I think at least part of the blame rests on my year-old change in job responsibilities: after leaving my comfortable niche and taking on team-lead responsibilities last fall, I've had somewhat less technical work to do and had more soft skills to develop to manage people, both within my team and in the external interface I present to other teams (some of which I've done better than others). I desperately want to build these soft skills to keep my career on track but I find the work less overtly rewarding. I'm trying to reposition myself into a more technically-rewarding role but it remains unclear how that will shape out. By Friday evening I'd be emotionally exhausted and all I'd want to do is sleep in the next morning.

Here are the mountaineering highlights of my summer:

  • June: Mount Audubon and Paiute Peak, in the Indian Peaks Wilderness above Brainard Lake, in the fog. By the time I reached the summit of Paiute Peak the clouds were so thick I could barely see the various summit carins. While descending toward Blue Lake I left the ridgeline too early and ended up on top of a bunch of wet cliffs.
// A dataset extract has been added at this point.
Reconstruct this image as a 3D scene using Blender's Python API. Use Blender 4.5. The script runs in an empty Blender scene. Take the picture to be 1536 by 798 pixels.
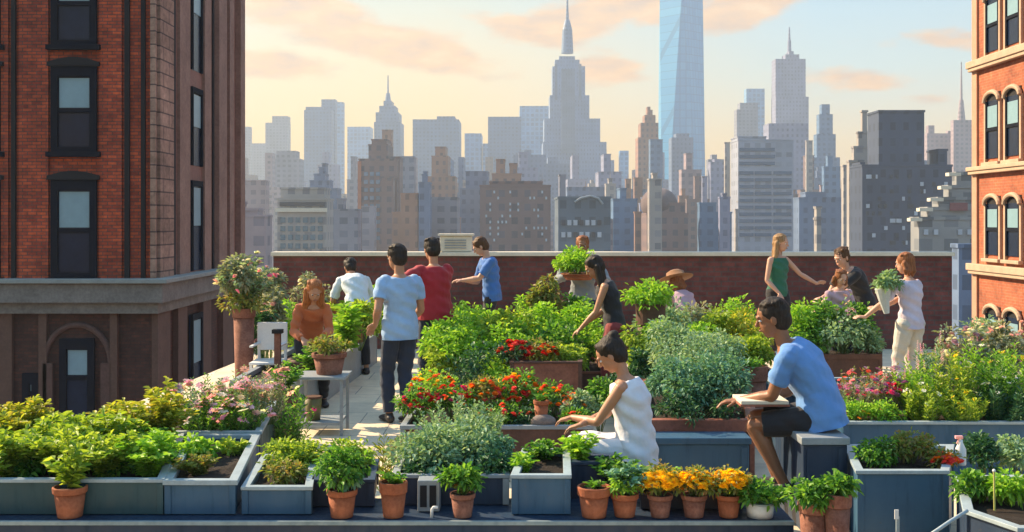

I carefully traversed to my right, back to the appropriate ridgeline, and dislodged my water bottle from my pack; it tumbled a hundred feet onto a grassy ledge halfway between the summit and the lake, and I was able to climb around the cliffs to retrieve it before finding the gully and the route. (Lesson: Be careful about following the route, especially in clouds. If the gravel at my feet doesn't look like it's been trod by human boots it's probably off-route.)
  • July: Bierstadt and Mount Evans from Guanella Pass, traversing The Sawtooth. I felt great until I was halfway down Mount Evans and altitude sickness kicked in; I didn't want to eat but it was clear I needed food. (Lesson: Hydrate and eat early. My daypack was too small for my torso, causing it to dig into my shoulders.)
  • August: Mount of the Holy Cross. (Lesson: the right pack, properly-adjusted, is essential. Carry plenty of water with powdered sports drink for fast action against altitude sickness.)
  • September: Thatchtop, above Glacier Gorge in Rocky Mountain National Park. This mountain is unranked but visible on the approach to Bear Lake; in the fall, it looks like nothing so much as a giant thatched roof. I ascended the "s-shaped gully" on the north side, which was a neat gully followed by a boring thousand-foot slog up the tundra to the summit, and descended to the south into Glacier Gorge. I slipped on a flat rock around treeline on my descent and banged my right elbow; it hurt for a week and I wondered if I broke it, but I didn't see any point in seeking professional attention, because it only hurt when I poked it in the wrong place, suggesting whatever I did was well out of the way of the joint. My only real mishap was failing to keep the social trail on my descent into Glacier Gorge; I ended up carefully navigating house-sized boulders on a steep slope, which wasn't really my idea of fun. (Lesson: Keep the route, which is often easier said than done.)

I'd like to do something in the fall to keep active, other than just running (and biking to work, which is barely enough to get my heartrate up for a few minutes), but it remains to be seen if I can actually drag myself out of bed early enough to do something that I consider interesting.